Pick the correct one and that birdfriend will reveal himself to be a wizard, morphing the game into a turn-based magical combat struggle with the killer as the final boss. Which I repeat, should not be a terrible foe.  If for some unsolved mysteries reasons, you want to play this title, it's available on Steam for $9.99 as is its Holiday themed sequel. Yes, it has a Holiday Themed Sequel if you need more crazy in your life.

#2: Kinect Star Wars

Disco is still a force baby!

From the “You’re fired!”  category comes this pile of steaming Bantha Podo. The game as a whole isn’t insane by itself, it’s certainly awful and contains some of the worst character renders since Jar Jar, but that’s not why we’re here. The hottest garbage in this dumpster fire of a game is one of the most famously bonkers mistakes in gaming history.  The Galactic Dance Off!  You can bust a move to Star Wars themed versions of (once) popular songs spun for you by none other than DJ Lobot, proving once and for all that Star Wars learned nothing from the Holiday Special.
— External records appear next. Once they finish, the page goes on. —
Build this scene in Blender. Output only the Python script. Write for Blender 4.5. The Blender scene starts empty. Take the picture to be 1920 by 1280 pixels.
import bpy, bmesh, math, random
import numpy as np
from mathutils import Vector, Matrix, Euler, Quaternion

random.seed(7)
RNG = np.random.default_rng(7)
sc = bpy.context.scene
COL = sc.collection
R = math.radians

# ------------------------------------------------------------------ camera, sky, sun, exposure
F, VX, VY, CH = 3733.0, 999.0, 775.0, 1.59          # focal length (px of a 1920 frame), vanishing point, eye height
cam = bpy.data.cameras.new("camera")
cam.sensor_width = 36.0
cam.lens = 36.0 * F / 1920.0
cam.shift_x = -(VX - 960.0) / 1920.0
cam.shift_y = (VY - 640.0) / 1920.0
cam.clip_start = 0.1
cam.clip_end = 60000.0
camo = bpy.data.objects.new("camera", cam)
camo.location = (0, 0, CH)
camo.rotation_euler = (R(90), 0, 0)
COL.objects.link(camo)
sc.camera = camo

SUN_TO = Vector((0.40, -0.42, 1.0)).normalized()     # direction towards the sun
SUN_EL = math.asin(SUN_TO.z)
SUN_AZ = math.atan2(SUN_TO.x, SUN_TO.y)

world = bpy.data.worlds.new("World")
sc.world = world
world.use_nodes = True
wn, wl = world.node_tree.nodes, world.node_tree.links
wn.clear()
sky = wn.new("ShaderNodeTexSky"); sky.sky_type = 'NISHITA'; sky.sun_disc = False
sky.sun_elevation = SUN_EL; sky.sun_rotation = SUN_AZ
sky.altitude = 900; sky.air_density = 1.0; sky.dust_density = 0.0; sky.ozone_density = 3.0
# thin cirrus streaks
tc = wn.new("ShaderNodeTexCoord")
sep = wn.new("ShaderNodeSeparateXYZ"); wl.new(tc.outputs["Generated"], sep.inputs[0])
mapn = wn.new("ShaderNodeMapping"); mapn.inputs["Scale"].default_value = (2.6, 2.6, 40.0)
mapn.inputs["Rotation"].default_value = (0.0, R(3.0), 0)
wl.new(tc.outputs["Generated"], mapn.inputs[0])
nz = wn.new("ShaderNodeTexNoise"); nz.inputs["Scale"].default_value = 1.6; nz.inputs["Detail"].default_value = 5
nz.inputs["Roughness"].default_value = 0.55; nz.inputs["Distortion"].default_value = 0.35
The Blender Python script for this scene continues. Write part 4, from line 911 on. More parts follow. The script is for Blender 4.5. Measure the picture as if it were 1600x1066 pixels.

#3: Shower With Your Dad Simulator 2015: Do You Still Shower With Your Dad?

8 bits of awakward.

Fresh from the “devastatingly awkward” category is this gem that probably alerts a social worker whenever someone downloads it. Jokes aside, this isn’t quite as bad as the title implies, and I highly suggest Erik do a full review.

Your POV character is one of a number of 8-bit pixelated boys using a public shower. With your equally pixilated and anatomically correct 8-bit dad. It has several game modes, but the basic idea is to stay with the correct Dad and not get lost. In fairness, this is a bit of a parody of the rash of simulation games popular at the time.  I considered actually trying this, but I don’t want to end up on another watch list. Its a whole dollar on Steam if you want a SWAT team crashing through your ceiling.

#4: Killer 7

I own the original game and I’m not sure whats going on.

From the “Can’t tell creative and crazy apart.” Category comes this title from 2005 which is certainly the best game on this list. Where you play an old man in a wheelchair (voiced by Dwight “Howlin Mad Murdoch” Schultz himself, who in a kind of psychotic version of Charlie’s Angles, can assume physical control of one of the seven members of his team of assassins, each with their own unique skills. With these, you do battle with shape-shifting mutants that only you can see.

But wait, there’s more!  You are also the only one who can see a rogue’s gallery of ghosts, one of whom resembles “The Gimp” from Pulp Fiction, who drops in on a bungee cord. If you would like to try this uh “innovative” title which has rightfully garnered a cult following, a remastered version is available on Steam for $19.99.

#5: My Girlfriend Is the President

That is definitely a chrysanthemum on the podium. NOT a Bald Eagle.

Fans of the Infinite Monkey Theorem will love this combination of pornography, alien invasion and international politics.

You see one morning; an alien starship crashed into the White House and killed the Japanese Government.  Yes, I said White House and Japanese Government. Just roll with it. Anyway, to cover up their mistake, the aliens used some sort of mind control to make everyone think the girl who lives next door to you is the President…  Of The United States of Japan which …whatever…  Because you are the only one who was unaffected by the alien mind control and therefor know the truth, you are appointed Vice President. Because, of course, you are. Anyway, you can choose to pursue relationships with a variety of (very) young girls, including the President and other world leaders, who have also been replaced by young women. Along the way, you help solve a nuclear crisis and navigate a love triangle between yourself, your President and Russian President Putina. THAT aged well didn’t it?

But wait, there’s more! Being teenagers, you all still have to attend high school, where one teacher is a Panda bear and another is an alien who looks like a combination of the Pope, Emperor Palpatine and my college french professor and turns out to be the game's final boss.

The game has a website which you can Google if you need something to play while waiting for those nice young men in the clean white coats to come and take you away, he he, ha ha, ho ho.